Latest update January 27th, 2025 4:30 AM
Dec 21, 2012 Editorial
An intriguing discussion is unfolding in our letter pages about a possible nexus of the clothes of females and acts of violence including rape, perpetuated on them. Over three years ago we had weighed in on the “signification” of clothes which we resubmit with the intent to place the discussion within a context.
Clothes, they say, “maketh the man”, not to mention the woman. While man has been making clothes for quite awhile (as far back as the Palaeolithic cavemen furs) it is safe to say that in the beginning the reason was far more mundane than creating status for the wearer: “making the man”. The weather, we now know, had been quite nippy, and moving through thick brushes and forests in their quest for food must have focused our early ancestors’ mind wonderfully on the need for protection of their rather exposed yet tender hides.
But somewhere along the way – one presumes not long after they covered their nakedness – questions of status crept in. The swiftest hunter must have insisted that the hide of the most prized prey should literally fall on his shoulders. And so we witnessed first, the “head hunter”, then the chief and then the king insist that more ostentatious and ornate clothes should signify their higher status. This affectation was mocked in an early spoof, The Emperor who had no Clothes”.
But there is another early social nexus with clothes: morality. While the popular story of Adam and Eve being forced to cover their nakedness after “eating the apple” may be from the Judaic to the Christian and Muslim tradition, all the other high cultures at some point or other insisted that the human body, especially the female body, had to be covered in deference to “public morality”. The height of the European colonial expansion coincided with the Victorian insistence of “covering it all” to go with a strict moral code and even those societies that may have had a more liberal concept on what constituted “proper” clothing, fell into line.
The beginning of the “modern” era in the west, however, saw a gradual slackening of public morality in which Victorian mores were derided as prudery. Given the connection noted above, there was a corresponding revolution in clothing, which culminated in the “free love” era of the sixties, typified by the “micro-mini” of Carnaby Street. While many were drawn into accepting the loosening of morality and its corresponding raising of the hemlines under the influence of wanting to be “modern”, some cultures balked. To be modern, they insisted, did not mean automatically jettisoning all that was traditional to their culture. Modernity was not coincident with “westernisation” and there was no inherent reason to discard a traditional practice, especially if it was related to a deeply felt moral order.

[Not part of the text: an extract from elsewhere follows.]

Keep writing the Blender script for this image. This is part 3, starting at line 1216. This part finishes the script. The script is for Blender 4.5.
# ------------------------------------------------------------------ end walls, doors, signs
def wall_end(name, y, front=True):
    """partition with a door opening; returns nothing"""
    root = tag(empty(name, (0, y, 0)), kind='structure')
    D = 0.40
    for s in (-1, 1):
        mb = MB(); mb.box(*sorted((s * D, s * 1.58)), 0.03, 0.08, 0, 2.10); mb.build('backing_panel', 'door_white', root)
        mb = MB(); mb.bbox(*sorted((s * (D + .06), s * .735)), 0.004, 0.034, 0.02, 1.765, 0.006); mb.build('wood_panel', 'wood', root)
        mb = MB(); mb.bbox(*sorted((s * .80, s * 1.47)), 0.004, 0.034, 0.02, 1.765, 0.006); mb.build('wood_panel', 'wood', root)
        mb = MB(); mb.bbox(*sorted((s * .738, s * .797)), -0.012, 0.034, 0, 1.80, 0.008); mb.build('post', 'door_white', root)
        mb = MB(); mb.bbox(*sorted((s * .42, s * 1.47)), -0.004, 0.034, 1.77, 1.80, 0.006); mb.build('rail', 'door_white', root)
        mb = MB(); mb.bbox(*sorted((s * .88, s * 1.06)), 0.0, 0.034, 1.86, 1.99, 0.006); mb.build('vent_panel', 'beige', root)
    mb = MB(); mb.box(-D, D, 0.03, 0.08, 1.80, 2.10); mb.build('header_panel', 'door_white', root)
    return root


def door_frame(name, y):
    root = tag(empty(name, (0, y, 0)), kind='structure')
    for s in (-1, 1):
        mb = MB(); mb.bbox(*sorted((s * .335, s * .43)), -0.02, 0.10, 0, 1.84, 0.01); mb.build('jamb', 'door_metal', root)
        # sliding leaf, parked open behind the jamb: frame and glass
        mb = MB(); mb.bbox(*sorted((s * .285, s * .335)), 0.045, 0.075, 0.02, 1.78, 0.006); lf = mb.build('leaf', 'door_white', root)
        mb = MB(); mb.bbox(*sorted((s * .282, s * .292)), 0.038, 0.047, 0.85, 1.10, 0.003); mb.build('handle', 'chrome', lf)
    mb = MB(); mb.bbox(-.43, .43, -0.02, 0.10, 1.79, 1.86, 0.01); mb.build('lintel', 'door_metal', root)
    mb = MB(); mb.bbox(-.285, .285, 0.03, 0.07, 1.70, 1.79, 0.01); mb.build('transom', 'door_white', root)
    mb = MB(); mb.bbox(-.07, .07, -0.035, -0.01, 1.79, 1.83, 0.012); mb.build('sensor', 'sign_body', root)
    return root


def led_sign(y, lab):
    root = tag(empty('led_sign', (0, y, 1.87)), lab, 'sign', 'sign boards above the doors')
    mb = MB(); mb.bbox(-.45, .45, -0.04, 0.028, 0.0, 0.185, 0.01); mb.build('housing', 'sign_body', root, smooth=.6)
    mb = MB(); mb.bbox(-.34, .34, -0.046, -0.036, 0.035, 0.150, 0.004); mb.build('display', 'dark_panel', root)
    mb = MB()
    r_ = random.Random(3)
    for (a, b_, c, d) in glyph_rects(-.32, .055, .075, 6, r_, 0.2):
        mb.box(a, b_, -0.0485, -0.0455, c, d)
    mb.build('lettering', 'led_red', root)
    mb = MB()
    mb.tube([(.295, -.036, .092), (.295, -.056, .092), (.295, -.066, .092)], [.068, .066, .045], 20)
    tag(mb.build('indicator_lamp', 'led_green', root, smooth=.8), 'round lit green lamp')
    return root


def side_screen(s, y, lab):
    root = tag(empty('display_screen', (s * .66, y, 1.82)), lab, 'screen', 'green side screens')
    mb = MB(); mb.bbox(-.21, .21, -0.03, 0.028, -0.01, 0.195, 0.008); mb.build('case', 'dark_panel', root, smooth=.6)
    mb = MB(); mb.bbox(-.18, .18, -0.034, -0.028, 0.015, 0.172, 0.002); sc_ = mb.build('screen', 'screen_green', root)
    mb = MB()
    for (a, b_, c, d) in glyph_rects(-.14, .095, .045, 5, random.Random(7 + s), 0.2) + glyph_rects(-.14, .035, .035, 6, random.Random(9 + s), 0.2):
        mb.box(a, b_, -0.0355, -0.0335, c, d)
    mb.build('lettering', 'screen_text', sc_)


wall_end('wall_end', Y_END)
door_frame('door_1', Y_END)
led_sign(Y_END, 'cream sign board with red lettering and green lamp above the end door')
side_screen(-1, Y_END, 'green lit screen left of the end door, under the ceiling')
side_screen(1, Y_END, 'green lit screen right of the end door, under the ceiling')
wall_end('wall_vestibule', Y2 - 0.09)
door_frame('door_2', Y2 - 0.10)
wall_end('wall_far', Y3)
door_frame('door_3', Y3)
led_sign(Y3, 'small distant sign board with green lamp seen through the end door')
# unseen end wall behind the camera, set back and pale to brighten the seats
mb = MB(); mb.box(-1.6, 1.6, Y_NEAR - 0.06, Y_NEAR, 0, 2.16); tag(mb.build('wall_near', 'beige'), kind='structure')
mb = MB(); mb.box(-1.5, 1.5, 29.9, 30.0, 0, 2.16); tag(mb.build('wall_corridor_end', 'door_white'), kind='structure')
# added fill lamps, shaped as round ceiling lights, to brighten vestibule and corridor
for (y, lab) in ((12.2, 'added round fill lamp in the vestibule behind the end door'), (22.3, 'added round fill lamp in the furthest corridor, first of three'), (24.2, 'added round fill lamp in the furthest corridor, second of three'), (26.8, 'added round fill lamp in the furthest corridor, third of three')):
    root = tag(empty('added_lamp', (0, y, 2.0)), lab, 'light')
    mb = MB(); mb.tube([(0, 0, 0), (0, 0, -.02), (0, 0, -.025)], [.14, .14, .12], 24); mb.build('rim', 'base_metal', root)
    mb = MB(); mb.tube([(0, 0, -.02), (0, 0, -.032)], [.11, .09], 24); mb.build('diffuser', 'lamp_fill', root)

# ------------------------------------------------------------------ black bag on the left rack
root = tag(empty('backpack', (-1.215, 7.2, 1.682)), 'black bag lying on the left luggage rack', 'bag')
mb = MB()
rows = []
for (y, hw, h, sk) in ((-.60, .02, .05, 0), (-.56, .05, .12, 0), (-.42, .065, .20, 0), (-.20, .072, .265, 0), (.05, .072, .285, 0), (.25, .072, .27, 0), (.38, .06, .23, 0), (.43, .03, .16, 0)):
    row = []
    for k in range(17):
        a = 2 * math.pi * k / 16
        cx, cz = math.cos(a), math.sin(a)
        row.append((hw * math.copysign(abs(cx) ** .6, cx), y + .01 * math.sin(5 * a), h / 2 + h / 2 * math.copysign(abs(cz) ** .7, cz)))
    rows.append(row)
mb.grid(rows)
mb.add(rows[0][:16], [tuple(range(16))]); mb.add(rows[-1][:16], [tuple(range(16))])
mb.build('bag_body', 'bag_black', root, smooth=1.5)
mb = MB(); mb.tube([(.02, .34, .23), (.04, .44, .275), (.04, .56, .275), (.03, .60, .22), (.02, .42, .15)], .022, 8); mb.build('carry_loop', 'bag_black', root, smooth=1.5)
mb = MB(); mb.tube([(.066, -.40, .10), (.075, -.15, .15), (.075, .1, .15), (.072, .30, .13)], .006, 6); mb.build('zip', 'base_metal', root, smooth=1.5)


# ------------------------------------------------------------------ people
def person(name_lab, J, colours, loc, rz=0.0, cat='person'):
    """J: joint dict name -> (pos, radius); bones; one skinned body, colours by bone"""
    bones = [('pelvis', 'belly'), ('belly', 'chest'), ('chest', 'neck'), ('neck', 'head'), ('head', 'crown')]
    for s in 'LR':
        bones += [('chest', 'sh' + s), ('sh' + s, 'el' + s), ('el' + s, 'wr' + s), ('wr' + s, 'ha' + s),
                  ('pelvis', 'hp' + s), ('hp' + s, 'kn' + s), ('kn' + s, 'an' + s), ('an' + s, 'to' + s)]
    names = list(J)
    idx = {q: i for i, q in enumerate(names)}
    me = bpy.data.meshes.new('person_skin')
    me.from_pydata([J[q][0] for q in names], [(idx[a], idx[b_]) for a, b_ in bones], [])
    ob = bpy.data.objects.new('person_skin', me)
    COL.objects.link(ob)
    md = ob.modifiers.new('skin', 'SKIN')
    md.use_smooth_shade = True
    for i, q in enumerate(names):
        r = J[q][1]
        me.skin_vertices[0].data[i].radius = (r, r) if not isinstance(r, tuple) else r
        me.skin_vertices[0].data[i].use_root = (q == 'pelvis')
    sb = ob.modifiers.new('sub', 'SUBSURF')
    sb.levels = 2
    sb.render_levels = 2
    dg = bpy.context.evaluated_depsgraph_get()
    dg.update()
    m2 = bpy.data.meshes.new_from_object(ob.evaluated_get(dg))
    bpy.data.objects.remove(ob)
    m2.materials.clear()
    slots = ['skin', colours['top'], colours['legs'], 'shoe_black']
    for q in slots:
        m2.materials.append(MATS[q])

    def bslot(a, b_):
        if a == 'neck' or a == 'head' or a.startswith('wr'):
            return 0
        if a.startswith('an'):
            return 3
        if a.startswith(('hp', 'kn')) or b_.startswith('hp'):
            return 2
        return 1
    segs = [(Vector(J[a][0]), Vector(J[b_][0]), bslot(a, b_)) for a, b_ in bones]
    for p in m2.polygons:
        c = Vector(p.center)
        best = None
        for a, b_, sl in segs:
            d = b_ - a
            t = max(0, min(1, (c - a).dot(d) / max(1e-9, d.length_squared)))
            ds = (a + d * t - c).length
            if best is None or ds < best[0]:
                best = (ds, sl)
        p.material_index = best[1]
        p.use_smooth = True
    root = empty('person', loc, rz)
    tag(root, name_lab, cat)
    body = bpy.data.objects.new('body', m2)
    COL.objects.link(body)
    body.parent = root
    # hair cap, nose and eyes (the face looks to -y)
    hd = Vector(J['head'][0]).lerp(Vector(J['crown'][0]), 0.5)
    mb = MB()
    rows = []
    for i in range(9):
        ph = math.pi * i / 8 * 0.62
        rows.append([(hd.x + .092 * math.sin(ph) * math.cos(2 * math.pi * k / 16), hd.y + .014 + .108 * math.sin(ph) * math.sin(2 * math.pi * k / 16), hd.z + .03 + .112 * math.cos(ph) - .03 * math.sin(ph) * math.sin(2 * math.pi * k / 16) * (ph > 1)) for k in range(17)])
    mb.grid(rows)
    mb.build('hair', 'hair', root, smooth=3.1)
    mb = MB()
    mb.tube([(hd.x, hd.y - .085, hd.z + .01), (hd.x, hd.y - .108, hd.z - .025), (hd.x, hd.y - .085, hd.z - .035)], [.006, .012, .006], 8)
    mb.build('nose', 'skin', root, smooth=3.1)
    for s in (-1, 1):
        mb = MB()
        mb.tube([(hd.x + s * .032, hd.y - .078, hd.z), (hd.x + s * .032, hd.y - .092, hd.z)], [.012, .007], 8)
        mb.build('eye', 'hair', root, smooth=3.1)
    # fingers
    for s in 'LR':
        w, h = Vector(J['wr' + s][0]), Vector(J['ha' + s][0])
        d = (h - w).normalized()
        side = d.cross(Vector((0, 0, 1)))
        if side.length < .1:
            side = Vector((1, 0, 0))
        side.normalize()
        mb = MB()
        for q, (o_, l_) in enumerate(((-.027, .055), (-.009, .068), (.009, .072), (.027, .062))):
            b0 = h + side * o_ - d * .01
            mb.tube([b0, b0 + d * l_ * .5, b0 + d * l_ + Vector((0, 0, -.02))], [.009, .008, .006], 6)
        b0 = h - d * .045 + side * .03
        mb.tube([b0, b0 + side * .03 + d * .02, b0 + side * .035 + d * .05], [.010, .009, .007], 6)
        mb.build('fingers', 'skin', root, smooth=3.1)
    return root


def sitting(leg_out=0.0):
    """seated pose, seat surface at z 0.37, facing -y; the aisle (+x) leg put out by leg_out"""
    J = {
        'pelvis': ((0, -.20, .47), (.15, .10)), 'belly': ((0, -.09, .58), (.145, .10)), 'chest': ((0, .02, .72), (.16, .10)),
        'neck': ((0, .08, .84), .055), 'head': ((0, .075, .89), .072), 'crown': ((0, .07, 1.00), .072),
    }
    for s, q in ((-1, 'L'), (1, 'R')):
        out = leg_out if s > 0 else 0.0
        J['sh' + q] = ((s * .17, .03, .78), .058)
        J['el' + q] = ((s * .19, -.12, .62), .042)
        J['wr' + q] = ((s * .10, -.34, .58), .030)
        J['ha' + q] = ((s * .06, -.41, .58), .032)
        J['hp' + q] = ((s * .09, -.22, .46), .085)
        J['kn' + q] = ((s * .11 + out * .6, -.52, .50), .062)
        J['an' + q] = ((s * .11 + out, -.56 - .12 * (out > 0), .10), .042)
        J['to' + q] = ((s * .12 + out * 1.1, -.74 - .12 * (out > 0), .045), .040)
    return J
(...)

Up to this point, the divergence in what was considered proper dress, even with its subtext of who defined morality and one’s identity, may not have amounted to more than a case of de gustibus non est deiputandum – there’s no disputing about tastes, and settled with a shrug of the shoulders. However, because of the immigration of millions of Muslims from all across the globe into Europe, the matter has precipitated a major debate there.
The Europeans, beginning with France and spreading into Britain, are insisting that the mode of dress of the Muslim womenfolk is conflicting with their values. In reality, the objections on the clothes are a stalking horse for the deeper concerns as to “who” and “what” is to define “European culture”.
The Muslim community are standing their ground and challenging the bases of the multicultural ideal that had been touted in those societies (especially Britain) as encouraging “diversity” and “tolerance”. The question, as always has to do with power: in this case the power to define. In Guyana, our multiracial and multiethnic society should take note of the debate, for sooner or later there may be some who may try to use the same rationales to stifle the right of others who want to live authentically by the traditions of their culture.